Hugh Masekela should look less pained than he does on the cover of Live at the Market Theatre. The Johannesburg venue itself, celebrating its 30th anniversary when Masekela headlined in June 2006, is a proud symbol of the struggle against apartheid, having refused to segregate when such an act was still unheard of in South Africa. And Masekela himself, back home since the early '90s after decades in exile, remains a worshiped figure there. This event should have been a celebration.

But contentment has never been a hallmark of Masekela's character, and jazz has never been just music to him, but rather the sound of a people rising above. In his hoary voice and his unflappable playing, Masekela shoulders countless historical burdens, and though there is a joyousness to be heard, his work won't be done until he's done working.

Undeniably, Masekela's earlier recordings, the late '60s/early '70s "township bop" that so fluently fused Africa and America, are more innovative, more determinedly crucial, than the lazy studio albums he's turned out of late. But Live at the Market Theatre, though it won't make anyone's list of essential Masekela, is considerably richer than one might expect. Masekela, staying with flugelhorn, is brawny, bright and imposing, and his band and chorus, though not in the business of breaking new ground, ably fill in the blanks.
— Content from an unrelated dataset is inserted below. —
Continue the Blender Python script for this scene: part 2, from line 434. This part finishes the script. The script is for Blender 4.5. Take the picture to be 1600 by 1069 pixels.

On tracks like "District Six" and "Mandela," Masekela tempers his outspokenness with arrangements that are rounder at the edges than they might be. And "Grazing in the Grass," Masekela's fluke number one U.S. hit of 1968, is rendered perfunctorily, as if he has no choice but to include it. But the rocking grit ofthe closing "Thanayi" and the sincerity in Masekela's cover of Fela Kuti's "Lady" leave no doubt that he's still giving his all.